■ TASK:
Return only the lines running from the line that holds "e = cr.color_ramp.elements" to the line that holds "q.color = lin(c_)", including both.

** start of SUPPLIED MATERIAL **

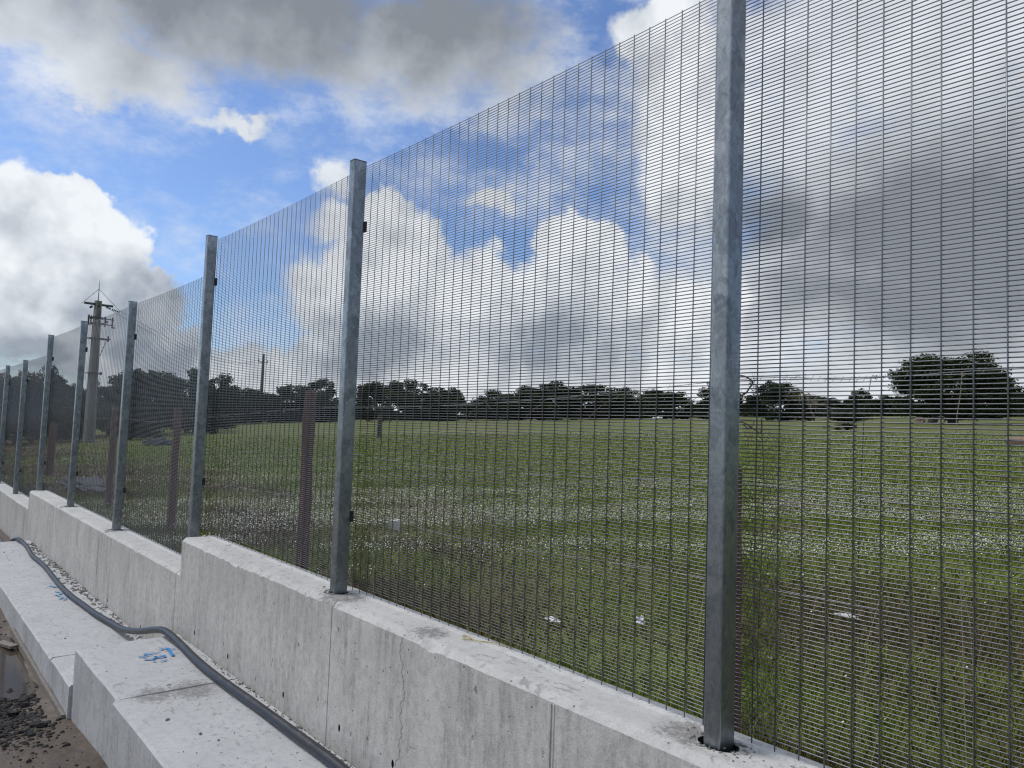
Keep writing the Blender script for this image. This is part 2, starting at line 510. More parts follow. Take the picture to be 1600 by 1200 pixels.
# field turf
M_field, fb, fp = material("field_turf")
ps = pos(fb)
x, y, z = fb.xyz(ps)
n1 = fb.noise(ps, 0.055, 5, 0.6)
n2 = fb.noise(fb.v('MULTIPLY', ps, (0.35, 0.9, 1)), 0.32, 6, 0.65)
n3 = fb.noise(ps, 6.0, 7, 0.7)
n4 = fb.noise(ps, 45.0, 4, 0.7)
c = fb.mix(fb.lin(n3, 0.3, 0.7, 0, 1), (0.095, 0.140, 0.021), (0.205, 0.225, 0.058))
c = fb.mix(fb.m('MULTIPLY', fb.ss(n2, 0.50, 0.66), 0.75), c, (0.150, 0.125, 0.070))
c = fb.mix(fb.m('MULTIPLY', fb.ss(n1, 0.55, 0.66), 0.6), c, (0.135, 0.115, 0.065))
fard = fb.v('LENGTH', fb.v('MULTIPLY', ps, (1, 1, 0)))
c = fb.mix(fb.m('MULTIPLY', fb.ss(fard, 26.0, 55.0), 0.7), c, fb.mix(fb.ss(n2, 0.35, 0.62), (0.085, 0.115, 0.026), (0.130, 0.125, 0.050)))
# bare soil along the wall
soil = fb.m('MULTIPLY', fb.m('SUBTRACT', 1.0, fb.ss(y, 5.5, 10.0)), fb.ss(n2, 0.36, 0.52))
c = fb.mix(fb.m('MULTIPLY', soil, 0.85), c, (0.105, 0.066, 0.046))
c = fb.mix(fb.m('MULTIPLY', fb.ss(n4, 0.55, 0.75), 0.4), c, (0.04, 0.048, 0.018))
# drifts of small white flowers, too far off to be told apart
far = fb.ss(y, 30.0, 60.0)
dr = fb.m('MULTIPLY', fb.ss(fb.noise(fb.v('MULTIPLY', ps, (0.6, 1.6, 1)), 0.11, 5, 0.65), 0.54, 0.66), fb.ss(fb.noise(ps, 2.5, 5, 0.8), 0.48, 0.62))
c = fb.mix(fb.m('MULTIPLY', fb.m('MULTIPLY', dr, far), 0.55), c, (0.48, 0.46, 0.38))
fb.put(fp.inputs['Base Color'], c)
fp.inputs['Roughness'].default_value = 0.9
fp.inputs['Specular IOR Level'].default_value = 0.15
bump(fb, fp, fb.m('ADD', n3, fb.m('MULTIPLY', n4, 0.4)), 0.8, 0.05)

# building-site mud
M_mud, mb, mp = material("site_mud")
ps = pos(mb)
n1 = mb.noise(ps, 1.1, 5, 0.6)
n2 = mb.noise(ps, 12.0, 8, 0.7)
c = mb.mix(mb.lin(n2, 0.3, 0.7, 0, 1), (0.050, 0.034, 0.021), (0.120, 0.085, 0.054))
c = mb.mix(mb.m('MULTIPLY', mb.ss(n1, 0.52, 0.70), 0.6), c, (0.24, 0.22, 0.19))
mb.put(mp.inputs['Base Color'], c)
mb.put(mp.inputs['Roughness'], mb.lin(n1, 0.35, 0.6, 0.28, 0.8))
bump(mb, mp, n2, 0.7, 0.015)
M_water, wb, wp = material("muddy_water")
wb.put(wp.inputs['Base Color'], wb.mix(wb.noise(pos(wb), 3, 4), (0.055, 0.042, 0.030), (0.085, 0.066, 0.048)))
wp.inputs['Roughness'].default_value = 0.06
bump(wb, wp, wb.noise(pos(wb), 30, 3), 0.05, 0.003)


# ------------------------------------------------------------------ ground
def grid_mesh(name, xs, ys, zf, mat):
    X, Y = np.meshgrid(xs, ys, indexing='ij')
    Z = zf(X, Y)
    V = np.stack([X, Y, Z], -1).reshape(-1, 3)
    nx, ny = len(xs), len(ys)
    i, j = np.meshgrid(np.arange(nx - 1), np.arange(ny - 1), indexing='ij')
    a = (i * ny + j).ravel()
    Fc = np.stack([a, a + ny, a + ny + 1, a + 1], -1)
    return mesh_np(name, V, Fc, mat, True)


def wob(X, Y, s, amp, seed=0):
    r = np.random.default_rng(seed)
    Z = np.zeros_like(X)
    for k in range(14):
        th = r.uniform(0, 6.28); fr = s * r.uniform(0.5, 2.2)
        Z += np.sin((X * math.cos(th) + Y * math.sin(th)) * fr + r.uniform(0, 6.28)) / 14 ** .5
    return Z * amp


def field_z(X, Y):
    dd = np.hypot(X, Y)
    return fz(X, Y) + wob(X, Y, 1.6, 0.018, 3) * np.clip(1 - dd / 60, 0, 1) + wob(X, Y, 0.12, 0.10, 5) * np.clip(dd / 60, 0, 1)


xs = np.concatenate([-np.geomspace(2500, 40, 34), np.linspace(-39, 12, 256), np.geomspace(14, 2500, 34)])
ys = np.concatenate([np.linspace(2.17, 14, 90), np.geomspace(14.3, 2500, 90)])
tag(link("field", grid_mesh("field", xs, ys, field_z, M_field)), kind="structure")


def site_z(X, Y):
    z = -2.16 + 0.10 * np.clip((X + 6.5) / 2.0, 0, 1) + wob(X, Y, 6.0, 0.007, 8) + wob(X, Y, 2.0, 0.012, 9)
    pud = np.exp(-(((X + 7.9) / 1.15) ** 2 + ((Y - 0.98) / 0.22) ** 2))
    return z - 0.06 * pud


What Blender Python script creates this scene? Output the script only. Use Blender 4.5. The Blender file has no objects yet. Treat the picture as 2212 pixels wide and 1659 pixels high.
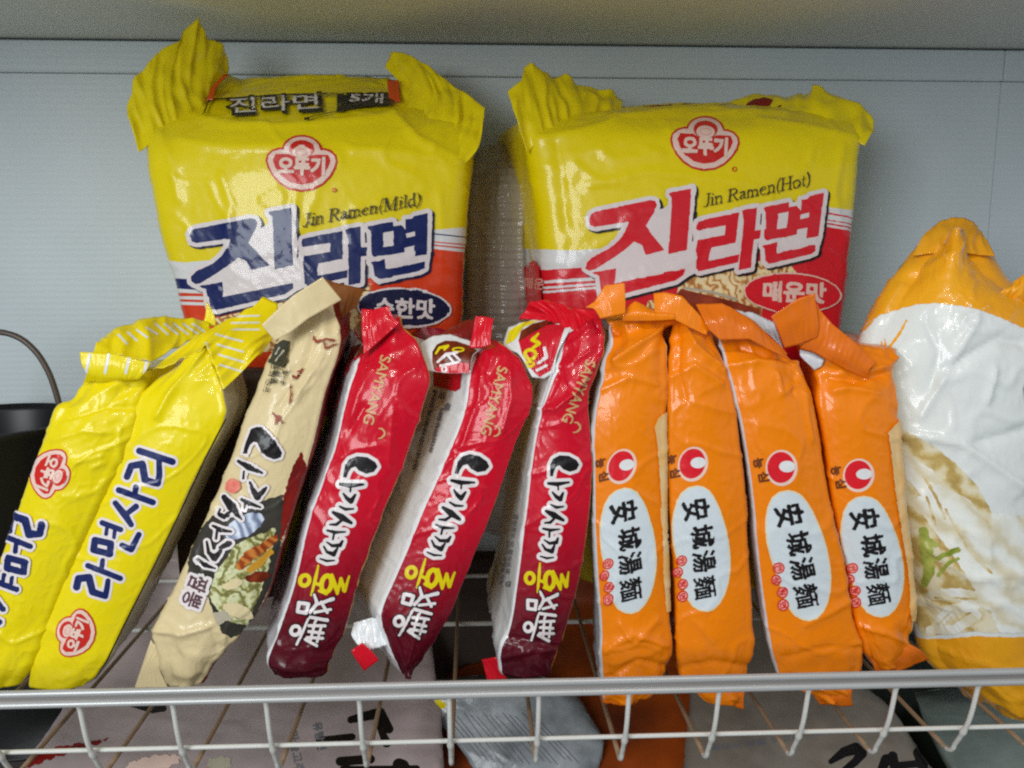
import bpy, math, random
import numpy as np
from mathutils import Vector, noise
from mathutils.bvhtree import BVHTree

SC = bpy.context.scene
COL = SC.collection

# ------------------------------------------------------------------ camera
F = 1840.0
YAW, PITCH = math.radians(2.6), math.radians(8.9)
cam_d = bpy.data.cameras.new('camera')
cam_d.sensor_width = 36.0
cam_d.lens = 36.0 * F / 2212.0
cam_d.clip_start = 0.01
cam_d.clip_end = 50.0
cam = bpy.data.objects.new('camera', cam_d)
cam.rotation_euler = (math.pi / 2 - PITCH, 0, -YAW)
COL.objects.link(cam)
SC.camera = cam

# ------------------------------------------------------------------ world and lamps
W = bpy.data.worlds.new('World')
SC.world = W
W.use_nodes = True
bgn = W.node_tree.nodes['Background']
bgn.inputs[0].default_value = (0.80, 0.90, 1.0, 1)
bgn.inputs[1].default_value = 0.36
wt = W.node_tree                                # the room behind the camera: lighter and darker areas
wtc = wt.nodes.new('ShaderNodeTexCoord')
wn = wt.nodes.new('ShaderNodeTexNoise')
wn.inputs['Scale'].default_value = 1.7
wn.inputs['Detail'].default_value = 2.0
wr = wt.nodes.new('ShaderNodeValToRGB')
wr.color_ramp.elements[0].position = 0.38
wr.color_ramp.elements[0].color = (0.22, 0.22, 0.21, 1)
wr.color_ramp.elements[1].position = 0.62
wr.color_ramp.elements[1].color = (1.35, 1.5, 1.62, 1)
wt.links.new(wtc.outputs['Generated'], wn.inputs['Vector'])
wt.links.new(wn.outputs['Fac'], wr.inputs[0])
wt.links.new(wr.outputs[0], bgn.inputs[0])


def area_lamp(name, loc, target, sx, sy, power, color):
    d = bpy.data.lights.new(name, 'AREA')
    d.shape = 'RECTANGLE'
    d.size, d.size_y = sx, sy
    d.energy = power
    d.color = color
    o = bpy.data.objects.new(name, d)
    o.location = loc
    o.rotation_euler = (Vector(target) - Vector(loc)).to_track_quat('-Z', 'Y').to_euler()
    COL.objects.link(o)
    return o


area_lamp('window_light', (-0.58, -0.72, 0.27), (0.08, 0.42, -0.08), 0.5, 0.62, 10.5, (0.93, 0.98, 1.0))
area_lamp('lamp_light', (0.25, -0.25, 0.62), (0.05, 0.40, -0.12), 0.10, 0.05, 1.25, (1.0, 0.95, 0.88))
area_lamp('lamp_light', (-0.02, -0.30, 0.62), (0.0, 0.40, -0.12), 0.10, 0.05, 1.25, (1.0, 0.95, 0.88))

SC.view_settings.view_transform = 'Standard'
SC.view_settings.look = 'None'
SC.view_settings.exposure = 0.0
SC.view_settings.gamma = 1.0
SC.view_settings.use_curve_mapping = False
SC.cycles.use_denoising = False
SC.cycles.max_bounces = 8
SC.cycles.filter_width = 2.2

# ------------------------------------------------------------------ helpers: picture point + depth -> place
cy, sy_ = math.cos(YAW), math.sin(YAW)
cp, sp = math.cos(PITCH), math.sin(PITCH)
V_R = np.array([cy, -sy_, 0.0])
V_F = np.array([sy_ * cp, cy * cp, -sp])
V_U = np.cross(V_R, V_F)


def rays(px, py):
    px = np.asarray(px, float)
    py = np.asarray(py, float)
    return V_F + np.multiply.outer((px - 1106.0) / F, V_R) - np.multiply.outer((py - 829.5) / F, V_U)


def at(px, py, Y):
    d = rays(px, py)
    return d * (np.asarray(Y, float) / d[..., 1])[..., None]


def project(p):
    z = p @ V_F
    return 1106.0 + F * (p @ V_R) / z, 829.5 - F * (p @ V_U) / z


# ------------------------------------------------------------------ materials
def lin(c):
    c = np.array(c, float) / 255.0
    l = np.where(c <= 0.04045, c / 12.92, ((c + 0.055) / 1.055) ** 2.4)
    return (float(l[0]), float(l[1]), float(l[2]), 1.0)


def mat(name, rgb, rough=0.35, metal=0.0, bump=0.0, bscale=60.0, mottling=0.0, mscale=30.0, ramp=None, two=None, tr=0.0, alpha=1.0, spec=0.3, coat=0.0, crease=0.0):
    m = bpy.data.materials.new(name)
    m.use_nodes = True
    nt = m.node_tree
    b = nt.nodes['Principled BSDF']
    c = lin(rgb)
    b.inputs['Base Color'].default_value = c
    b.inputs['Roughness'].default_value = rough
    b.inputs['Metallic'].default_value = metal
    b.inputs['Specular IOR Level'].default_value = spec
    b.inputs['Coat Weight'].default_value = coat
    b.inputs['Coat Roughness'].default_value = 0.06
    if tr:
        b.inputs['Transmission Weight'].default_value = tr
    if alpha < 1:
        b.inputs['Alpha'].default_value = alpha
    tc = nt.nodes.new('ShaderNodeTexCoord')
    colour_out = None
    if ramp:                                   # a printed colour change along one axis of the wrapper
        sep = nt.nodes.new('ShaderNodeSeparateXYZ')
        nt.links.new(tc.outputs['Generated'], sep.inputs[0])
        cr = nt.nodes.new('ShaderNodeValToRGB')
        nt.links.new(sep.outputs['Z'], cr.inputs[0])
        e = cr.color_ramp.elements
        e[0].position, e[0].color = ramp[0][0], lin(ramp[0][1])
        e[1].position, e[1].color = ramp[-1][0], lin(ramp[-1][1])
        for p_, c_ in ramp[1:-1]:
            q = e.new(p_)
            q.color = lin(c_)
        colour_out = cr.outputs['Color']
    if mottling:
        n = nt.nodes.new('ShaderNodeTexNoise')
        n.inputs['Scale'].default_value = mscale
        n.inputs['Detail'].default_value = 4
        nt.links.new(tc.outputs['Object'], n.inputs['Vector'])
        mr = nt.nodes.new('ShaderNodeMapRange')
        mr.inputs['From Min'].default_value = 0.3
        mr.inputs['From Max'].default_value = 0.7
        nt.links.new(n.outputs['Fac'], mr.inputs['Value'])
        mx = nt.nodes.new('ShaderNodeMix')
        mx.data_type = 'RGBA'
        c2 = lin(two) if two else tuple(x * (1 - mottling) for x in c[:3]) + (1,)
        if colour_out is not None:
            nt.links.new(colour_out, mx.inputs[6])
        else:
            mx.inputs[6].default_value = c
        mx.inputs[7].default_value = c2
        if two:
            nt.links.new(mr.outputs[0], mx.inputs[0])
        else:
            ml = nt.nodes.new('ShaderNodeMath')
            ml.operation = 'MULTIPLY'
            ml.inputs[1].default_value = mottling
            nt.links.new(mr.outputs[0], ml.inputs[0])
            nt.links.new(ml.outputs[0], mx.inputs[0])
        colour_out = mx.outputs[2]
    if colour_out is not None:
        nt.links.new(colour_out, b.inputs['Base Color'])
    if bump:
        n = nt.nodes.new('ShaderNodeTexNoise')
        n.inputs['Scale'].default_value = bscale
        n.inputs['Detail'].default_value = 3
        n.inputs['Distortion'].default_value = 0.6
        nt.links.new(tc.outputs['Object'], n.inputs['Vector'])
        bp = nt.nodes.new('ShaderNodeBump')
        bp.inputs['Strength'].default_value = bump
        bp.inputs['Distance'].default_value = 0.002
        nt.links.new(n.outputs['Fac'], bp.inputs['Height'])
        last = bp
        if crease:                             # thin sharp creases of stretched film, in patches
            mp = nt.nodes.new('ShaderNodeMapping')
            mp.inputs['Scale'].default_value = (1.0, 0.8, 0.55)
            mp.inputs['Rotation'].default_value = (0.3, 0.5, 0.2)
            nt.links.new(tc.outputs['Object'], mp.inputs[0])
            rd = nt.nodes.new('ShaderNodeTexNoise')
            rd.noise_type = 'RIDGED_MULTIFRACTAL'
            rd.inputs['Scale'].default_value = 30
            rd.inputs['Detail'].default_value = 2.5
            rd.inputs['Distortion'].default_value = 0.5
            nt.links.new(mp.outputs[0], rd.inputs['Vector'])
            pn = nt.nodes.new('ShaderNodeTexNoise')
            pn.inputs['Scale'].default_value = 22
            pn.inputs['Detail'].default_value = 2
            nt.links.new(tc.outputs['Object'], pn.inputs['Vector'])
            pr = nt.nodes.new('ShaderNodeMapRange')
            pr.inputs['From Min'].default_value = 0.40
            pr.inputs['From Max'].default_value = 0.62
            pr.inputs['To Min'].default_value = 0.15
            nt.links.new(pn.outputs['Fac'], pr.inputs['Value'])
            ml2 = nt.nodes.new('ShaderNodeMath')
            ml2.operation = 'MULTIPLY'
            nt.links.new(rd.outputs['Fac'], ml2.inputs[0])
            nt.links.new(pr.outputs[0], ml2.inputs[1])
            bp2 = nt.nodes.new('ShaderNodeBump')
            bp2.inputs['Strength'].default_value = crease
            bp2.inputs['Distance'].default_value = 0.0024
            nt.links.new(ml2.outputs[0], bp2.inputs['Height'])
            nt.links.new(bp.outputs[0], bp2.inputs['Normal'])
            last = bp2
        nt.links.new(last.outputs[0], b.inputs['Normal'])
        if coat:
            nt.links.new(last.outputs[0], b.inputs['Coat Normal'])
    return m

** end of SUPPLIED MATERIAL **

■ TASK SOLUTION:
        e = cr.color_ramp.elements
        e[0].position, e[0].color = ramp[0][0], lin(ramp[0][1])
        e[1].position, e[1].color = ramp[-1][0], lin(ramp[-1][1])
        for p_, c_ in ramp[1:-1]:
            q = e.new(p_)
            q.color = lin(c_)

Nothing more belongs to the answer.